Source records
--- --- ---

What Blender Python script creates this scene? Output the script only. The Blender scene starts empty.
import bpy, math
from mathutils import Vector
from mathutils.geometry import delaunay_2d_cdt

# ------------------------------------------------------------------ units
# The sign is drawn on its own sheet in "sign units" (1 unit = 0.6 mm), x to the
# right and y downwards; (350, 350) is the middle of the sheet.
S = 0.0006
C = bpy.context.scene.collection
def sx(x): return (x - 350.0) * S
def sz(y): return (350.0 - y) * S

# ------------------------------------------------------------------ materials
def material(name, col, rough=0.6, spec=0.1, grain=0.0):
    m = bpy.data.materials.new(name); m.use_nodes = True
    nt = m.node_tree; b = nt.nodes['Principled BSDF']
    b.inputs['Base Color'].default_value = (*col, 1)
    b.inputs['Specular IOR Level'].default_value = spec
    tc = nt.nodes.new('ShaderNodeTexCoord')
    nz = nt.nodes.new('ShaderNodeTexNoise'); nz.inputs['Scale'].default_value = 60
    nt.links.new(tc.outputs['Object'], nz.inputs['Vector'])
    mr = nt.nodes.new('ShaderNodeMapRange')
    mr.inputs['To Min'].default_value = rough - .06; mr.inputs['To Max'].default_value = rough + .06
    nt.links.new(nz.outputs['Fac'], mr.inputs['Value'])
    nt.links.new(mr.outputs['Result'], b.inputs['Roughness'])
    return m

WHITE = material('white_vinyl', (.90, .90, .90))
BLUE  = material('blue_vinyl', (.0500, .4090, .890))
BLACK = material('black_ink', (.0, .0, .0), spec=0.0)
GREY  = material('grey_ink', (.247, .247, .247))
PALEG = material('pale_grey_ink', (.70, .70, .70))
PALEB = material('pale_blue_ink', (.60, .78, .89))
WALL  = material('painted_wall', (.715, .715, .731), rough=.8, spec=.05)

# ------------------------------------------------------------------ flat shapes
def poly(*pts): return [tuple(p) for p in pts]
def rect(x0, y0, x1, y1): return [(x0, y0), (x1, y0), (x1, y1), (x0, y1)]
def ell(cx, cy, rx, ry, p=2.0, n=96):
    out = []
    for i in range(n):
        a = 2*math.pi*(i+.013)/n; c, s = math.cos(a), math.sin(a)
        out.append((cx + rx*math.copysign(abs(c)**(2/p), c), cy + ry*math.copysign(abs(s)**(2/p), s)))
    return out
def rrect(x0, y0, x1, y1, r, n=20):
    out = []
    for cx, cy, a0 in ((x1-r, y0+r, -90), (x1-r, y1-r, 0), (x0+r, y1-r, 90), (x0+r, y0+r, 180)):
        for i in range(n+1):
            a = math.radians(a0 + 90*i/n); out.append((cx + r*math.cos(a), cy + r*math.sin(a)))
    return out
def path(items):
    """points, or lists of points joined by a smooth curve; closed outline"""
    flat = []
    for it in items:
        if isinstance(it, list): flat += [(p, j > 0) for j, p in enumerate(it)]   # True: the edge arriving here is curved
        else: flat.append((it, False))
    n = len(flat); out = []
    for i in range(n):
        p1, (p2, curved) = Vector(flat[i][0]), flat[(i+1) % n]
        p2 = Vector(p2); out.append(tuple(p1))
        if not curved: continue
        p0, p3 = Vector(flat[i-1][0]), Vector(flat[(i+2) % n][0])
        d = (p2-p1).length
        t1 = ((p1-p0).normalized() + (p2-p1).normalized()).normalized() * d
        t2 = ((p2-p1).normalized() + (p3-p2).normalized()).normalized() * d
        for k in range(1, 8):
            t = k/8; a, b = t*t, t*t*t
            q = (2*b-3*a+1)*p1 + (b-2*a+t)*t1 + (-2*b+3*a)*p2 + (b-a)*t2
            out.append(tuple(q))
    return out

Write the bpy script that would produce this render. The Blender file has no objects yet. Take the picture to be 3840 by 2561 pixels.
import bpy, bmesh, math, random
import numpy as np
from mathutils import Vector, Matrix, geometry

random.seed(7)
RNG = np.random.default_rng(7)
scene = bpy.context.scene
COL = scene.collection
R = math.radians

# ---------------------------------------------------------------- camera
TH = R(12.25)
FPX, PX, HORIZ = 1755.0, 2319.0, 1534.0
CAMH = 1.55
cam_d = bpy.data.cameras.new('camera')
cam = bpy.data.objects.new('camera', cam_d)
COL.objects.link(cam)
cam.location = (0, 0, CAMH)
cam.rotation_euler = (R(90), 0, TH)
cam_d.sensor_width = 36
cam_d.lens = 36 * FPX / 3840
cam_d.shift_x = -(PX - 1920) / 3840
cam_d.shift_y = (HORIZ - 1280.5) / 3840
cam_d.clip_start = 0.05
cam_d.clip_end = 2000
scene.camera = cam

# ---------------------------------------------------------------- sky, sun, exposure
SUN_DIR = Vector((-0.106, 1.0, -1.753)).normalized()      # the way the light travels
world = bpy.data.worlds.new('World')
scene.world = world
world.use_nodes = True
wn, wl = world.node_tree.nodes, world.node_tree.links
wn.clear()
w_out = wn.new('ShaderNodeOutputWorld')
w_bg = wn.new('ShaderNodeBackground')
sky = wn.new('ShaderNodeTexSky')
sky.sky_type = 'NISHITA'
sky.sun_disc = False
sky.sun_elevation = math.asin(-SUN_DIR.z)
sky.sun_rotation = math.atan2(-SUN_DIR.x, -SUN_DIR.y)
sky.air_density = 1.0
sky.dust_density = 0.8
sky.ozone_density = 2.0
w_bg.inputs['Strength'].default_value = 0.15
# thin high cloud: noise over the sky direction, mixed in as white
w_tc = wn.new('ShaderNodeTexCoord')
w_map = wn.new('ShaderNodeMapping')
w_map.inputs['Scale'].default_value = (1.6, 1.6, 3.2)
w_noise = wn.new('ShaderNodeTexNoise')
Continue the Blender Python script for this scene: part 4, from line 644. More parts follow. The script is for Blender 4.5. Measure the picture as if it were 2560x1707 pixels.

--- --- ---

Goal :: Taking the material above, extract exactly and only the lines from the line with "Write the bpy" to the line with "scene.camera = cam", inclusive of both.

Solved problem ::
Write the bpy script that would produce this render. The Blender file has no objects yet. Take the picture to be 3840 by 2561 pixels.
import bpy, bmesh, math, random
import numpy as np
from mathutils import Vector, Matrix, geometry

random.seed(7)
RNG = np.random.default_rng(7)
scene = bpy.context.scene
COL = scene.collection
R = math.radians

# ---------------------------------------------------------------- camera
TH = R(12.25)
FPX, PX, HORIZ = 1755.0, 2319.0, 1534.0
CAMH = 1.55
cam_d = bpy.data.cameras.new('camera')
cam = bpy.data.objects.new('camera', cam_d)
COL.objects.link(cam)
cam.location = (0, 0, CAMH)
cam.rotation_euler = (R(90), 0, TH)
cam_d.sensor_width = 36
cam_d.lens = 36 * FPX / 3840
cam_d.shift_x = -(PX - 1920) / 3840
cam_d.shift_y = (HORIZ - 1280.5) / 3840
cam_d.clip_start = 0.05
cam_d.clip_end = 2000
scene.camera = cam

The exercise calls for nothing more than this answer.